A greve dos policiais militares no Ceará, encerrada após uma série de acontecimentos, incluindo o enfrentamento do senador Cid Gomes (PDT), representando as oligarquias nordestinas, e os agentes armados, abriu uma vasta polêmica entre as posições deste diário e as de vários setores da esquerda nacional. Neste artigo, continuaremos a discussão sobre um aspecto fundamental, que é o de que o direito de greve deve ser defendido irrestritamente — até mesmo o de categorias como a Polícia Militar, que não pertence à classe operária — e de que, nesse direito, está incluído o direito de os envolvidos na greve se envolverem diretamente com partidos políticos.
É fato que largas parcelas dos agentes da PM são bolsonaristas.

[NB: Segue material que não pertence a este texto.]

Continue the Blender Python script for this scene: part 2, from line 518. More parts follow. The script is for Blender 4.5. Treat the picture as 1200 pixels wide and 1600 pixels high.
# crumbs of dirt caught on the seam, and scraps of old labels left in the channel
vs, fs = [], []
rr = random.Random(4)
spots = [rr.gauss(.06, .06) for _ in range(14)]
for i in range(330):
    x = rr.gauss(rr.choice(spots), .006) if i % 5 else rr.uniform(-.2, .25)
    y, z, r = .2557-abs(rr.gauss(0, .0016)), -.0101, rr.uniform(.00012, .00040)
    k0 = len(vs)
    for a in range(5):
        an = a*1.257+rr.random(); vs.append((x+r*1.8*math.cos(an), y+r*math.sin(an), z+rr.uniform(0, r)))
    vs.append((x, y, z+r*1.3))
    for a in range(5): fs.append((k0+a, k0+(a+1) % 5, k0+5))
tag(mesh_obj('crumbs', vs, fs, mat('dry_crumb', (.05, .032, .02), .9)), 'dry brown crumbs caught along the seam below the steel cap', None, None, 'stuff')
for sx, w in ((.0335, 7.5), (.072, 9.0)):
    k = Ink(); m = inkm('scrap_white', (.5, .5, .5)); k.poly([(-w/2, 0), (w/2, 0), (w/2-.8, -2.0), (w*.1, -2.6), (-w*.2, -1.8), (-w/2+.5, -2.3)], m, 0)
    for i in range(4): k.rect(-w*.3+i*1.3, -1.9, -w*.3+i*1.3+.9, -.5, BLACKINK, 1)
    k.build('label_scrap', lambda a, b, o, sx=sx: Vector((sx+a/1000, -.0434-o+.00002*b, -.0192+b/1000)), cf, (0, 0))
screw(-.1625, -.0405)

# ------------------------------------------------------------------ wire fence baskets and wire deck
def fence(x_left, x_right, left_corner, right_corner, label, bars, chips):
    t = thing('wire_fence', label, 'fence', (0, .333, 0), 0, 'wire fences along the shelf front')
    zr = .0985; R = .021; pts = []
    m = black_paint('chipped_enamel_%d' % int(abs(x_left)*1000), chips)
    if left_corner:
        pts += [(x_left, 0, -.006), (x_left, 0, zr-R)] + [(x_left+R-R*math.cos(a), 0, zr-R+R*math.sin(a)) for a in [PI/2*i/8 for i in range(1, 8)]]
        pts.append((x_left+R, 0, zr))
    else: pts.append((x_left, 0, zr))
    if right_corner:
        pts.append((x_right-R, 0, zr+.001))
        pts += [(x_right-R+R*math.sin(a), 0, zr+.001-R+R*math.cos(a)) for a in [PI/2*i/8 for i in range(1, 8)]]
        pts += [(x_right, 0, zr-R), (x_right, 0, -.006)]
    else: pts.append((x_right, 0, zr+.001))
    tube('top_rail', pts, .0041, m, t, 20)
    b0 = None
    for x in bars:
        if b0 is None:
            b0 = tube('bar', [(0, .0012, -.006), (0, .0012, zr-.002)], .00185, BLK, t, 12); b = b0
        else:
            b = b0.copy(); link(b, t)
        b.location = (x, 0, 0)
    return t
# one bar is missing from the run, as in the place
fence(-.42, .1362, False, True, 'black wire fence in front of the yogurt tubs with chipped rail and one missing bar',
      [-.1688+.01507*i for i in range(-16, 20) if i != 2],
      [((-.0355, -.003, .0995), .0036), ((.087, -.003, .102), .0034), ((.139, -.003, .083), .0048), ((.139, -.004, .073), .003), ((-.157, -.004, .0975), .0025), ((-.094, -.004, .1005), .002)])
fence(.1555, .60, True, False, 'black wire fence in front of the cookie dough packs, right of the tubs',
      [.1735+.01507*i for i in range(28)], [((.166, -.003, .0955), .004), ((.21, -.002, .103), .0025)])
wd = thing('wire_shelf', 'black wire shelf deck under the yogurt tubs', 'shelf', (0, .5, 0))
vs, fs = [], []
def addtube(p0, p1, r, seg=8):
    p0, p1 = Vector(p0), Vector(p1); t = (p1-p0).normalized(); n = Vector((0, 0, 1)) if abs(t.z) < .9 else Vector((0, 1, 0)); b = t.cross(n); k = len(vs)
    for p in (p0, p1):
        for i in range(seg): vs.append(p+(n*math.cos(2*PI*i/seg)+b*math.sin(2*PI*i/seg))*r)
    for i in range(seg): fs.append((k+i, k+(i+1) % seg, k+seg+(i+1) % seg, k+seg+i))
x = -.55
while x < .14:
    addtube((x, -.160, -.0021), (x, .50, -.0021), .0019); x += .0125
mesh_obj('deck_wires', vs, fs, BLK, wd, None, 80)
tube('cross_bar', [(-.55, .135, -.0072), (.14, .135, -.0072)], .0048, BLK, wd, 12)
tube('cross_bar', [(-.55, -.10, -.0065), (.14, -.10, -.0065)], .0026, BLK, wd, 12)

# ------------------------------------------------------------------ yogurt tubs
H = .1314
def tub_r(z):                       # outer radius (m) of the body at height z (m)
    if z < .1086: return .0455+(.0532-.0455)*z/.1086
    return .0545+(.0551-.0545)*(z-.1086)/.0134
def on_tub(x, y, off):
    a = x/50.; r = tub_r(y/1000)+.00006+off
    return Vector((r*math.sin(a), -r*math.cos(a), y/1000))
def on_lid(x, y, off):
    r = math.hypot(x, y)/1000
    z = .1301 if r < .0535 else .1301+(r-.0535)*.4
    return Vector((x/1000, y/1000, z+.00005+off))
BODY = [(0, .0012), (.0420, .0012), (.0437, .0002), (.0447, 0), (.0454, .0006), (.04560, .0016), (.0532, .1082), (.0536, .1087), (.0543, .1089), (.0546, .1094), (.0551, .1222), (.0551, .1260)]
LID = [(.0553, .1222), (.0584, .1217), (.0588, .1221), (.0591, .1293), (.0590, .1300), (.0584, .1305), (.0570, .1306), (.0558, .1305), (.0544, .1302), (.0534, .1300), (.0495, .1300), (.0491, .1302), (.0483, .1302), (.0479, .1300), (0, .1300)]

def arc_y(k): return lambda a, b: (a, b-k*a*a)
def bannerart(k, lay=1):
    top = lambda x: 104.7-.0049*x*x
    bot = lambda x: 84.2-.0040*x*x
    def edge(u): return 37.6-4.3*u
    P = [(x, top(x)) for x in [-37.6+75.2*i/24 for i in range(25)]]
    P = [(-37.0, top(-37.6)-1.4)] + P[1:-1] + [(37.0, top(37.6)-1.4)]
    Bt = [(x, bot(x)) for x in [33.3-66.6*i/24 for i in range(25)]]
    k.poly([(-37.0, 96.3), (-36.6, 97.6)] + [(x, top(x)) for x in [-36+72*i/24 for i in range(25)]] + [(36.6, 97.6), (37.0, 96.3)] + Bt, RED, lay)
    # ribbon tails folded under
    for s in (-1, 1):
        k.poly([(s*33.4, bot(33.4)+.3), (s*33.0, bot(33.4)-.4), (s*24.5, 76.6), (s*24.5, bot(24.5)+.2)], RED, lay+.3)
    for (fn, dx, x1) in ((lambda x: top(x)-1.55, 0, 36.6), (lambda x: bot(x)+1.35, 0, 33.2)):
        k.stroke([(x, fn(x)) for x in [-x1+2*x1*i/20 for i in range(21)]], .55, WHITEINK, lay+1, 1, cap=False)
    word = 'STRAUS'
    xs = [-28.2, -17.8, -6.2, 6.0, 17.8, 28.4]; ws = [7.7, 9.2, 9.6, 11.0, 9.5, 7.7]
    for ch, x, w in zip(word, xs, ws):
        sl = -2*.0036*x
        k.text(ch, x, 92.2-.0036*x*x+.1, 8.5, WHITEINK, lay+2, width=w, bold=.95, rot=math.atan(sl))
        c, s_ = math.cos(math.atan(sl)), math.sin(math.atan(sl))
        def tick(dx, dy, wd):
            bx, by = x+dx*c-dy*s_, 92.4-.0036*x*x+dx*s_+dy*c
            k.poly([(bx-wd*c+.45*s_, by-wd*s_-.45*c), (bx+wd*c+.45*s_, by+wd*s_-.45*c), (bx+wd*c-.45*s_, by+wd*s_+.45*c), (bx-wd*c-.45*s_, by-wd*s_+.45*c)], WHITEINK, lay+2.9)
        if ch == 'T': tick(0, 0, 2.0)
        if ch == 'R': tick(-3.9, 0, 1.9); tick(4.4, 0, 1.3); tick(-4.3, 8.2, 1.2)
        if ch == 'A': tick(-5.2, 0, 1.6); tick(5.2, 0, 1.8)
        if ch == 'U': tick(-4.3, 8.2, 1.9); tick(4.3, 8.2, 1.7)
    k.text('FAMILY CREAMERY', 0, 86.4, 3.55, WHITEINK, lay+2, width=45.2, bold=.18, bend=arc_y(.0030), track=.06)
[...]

E isso se dá por razões mais ou menos óbvias: a PM concentra a principal base da extrema-direita nacional e foi uma das principais bases para a qual Bolsonaro fez campanha nas eleições, prometendo aumento de efetivo, mais armamento e mais condições para a repressão. Assim, nada mais natural do que haver, na greve da PM, agentes que apoiem expressamente o presidente ilegítimo Jair Bolsonaro. Esse fato, no entanto, levou setores da esquerda nacional a cometer um grave equívoco: o de criticar a greve por ser politizada.
O argumento de que a greve não poderia ser politizada é um argumento típico da classe dominante — isto é, da burguesia. É o mesmo argumento que se vê quando, por exemplo, a imprensa burguesa ataca o movimento operário dizendo que uma greve de metalúrgicos ou de petroleiros é um movimento de petistas. Visto por esse ângulo, seria absurdo ser contra a politização de uma greve, pois a greve, justamente por ser um fenômeno político, costuma ser feita justamente pelos elementos mais conscientes da categoria — e que, portanto, tendem a ser os mais politizados.
Como não é possível defender direitos parcialmente — ou seja, defender que a esquerda tenha um determinado direito e a direita, não —, a campanha contra a politização na greve da PM é uma campanha contra a politização em qualquer movimento paredista e, portanto, contra a politização das greves operárias. Sem a politização das greves, jamais teria sido formado o Partido dos Trabalhadores (PT), tampouco jamais Lula teria se tornado uma das maiores lideranças populares do mundo.
Para que não haja dúvidas de que a posição contra a politização das greves é uma posição da direita, basta acompanhar o que a imprensa burguesa tem falado sobre isso. Apenas nas edições mais recentes, as Organizações Globo, por meio de seus órgãos de imprensa, publicou ao menos duas matérias com posições explícitas contra a mobilização dos policiais militares. No dia 9 de março, O Globo publicou um editorial intitulado É preciso mobilização política constante contra anistia a PMs. O texto, que é um claro apelo pela criminalização da greve da PM, destaca a relação entre os grevistas e o presidente ilegítimo Jair Bolsonaro:
Se, por um lado, a PEC é um alento para impedir que policiais que desrespeitam a Constituição fiquem impunes, por outro, o problema está longe de ser resolvido. O lobby a favor de corporações de policiais é forte e conta com apoios de peso, como o do próprio presidente Jair Bolsonaro, para quem a paralisação dos PMs no Ceará foi uma greve, e não um motim.
No dia 10 de março, outra matéria de O Globo, intitulada Politização acende alerta e gera reação, dá continuidade à campanha contra a politização e defende iniciativas que tornem ainda mais restritas a vinculação das greves aos partidos políticos:
A percepção de que o risco de politização das forças de segurança é real já começou a gerar reação também em Brasília. O envolvimento de parlamentares nas negociações no Ceará, e a informação de que alguns de seus líderes avaliam se candidatar nas próximas eleições municipais, impulsionaram o andamento de um projeto apresentado pelo deputado Fabio Trad (PSD-MS) que cria uma quarentena eleitoral para juízes, integrantes do Ministério Público e policiais. O texto estabelece novos prazos de desincompatibilização, determinando aos que desejam ingressar na política que se afastem de suas atividades até seis anos antes do pleito.
A campanha da Família Marinho contra a politização revela, deste modo, uma frente entre a esquerda pequeno-burguesa e os setores mais reacionários e pró-imperialistas da burguesia. É preciso, portanto, de maneira a se contrapor a essa colaboração, desenvolver uma política de total independência das organizações populares e democráticas da burguesia. Isto é, um programa verdadeiramente democrático, que coloque em seu centro a luta dos trabalhadores pela dissolução do regime político burguês: dissolução da PM, direito irrestrito de greve, anulação das eleições e fim do governo Bolsonaro, total liberdade de expressão, liberdade para todos os presos políticos!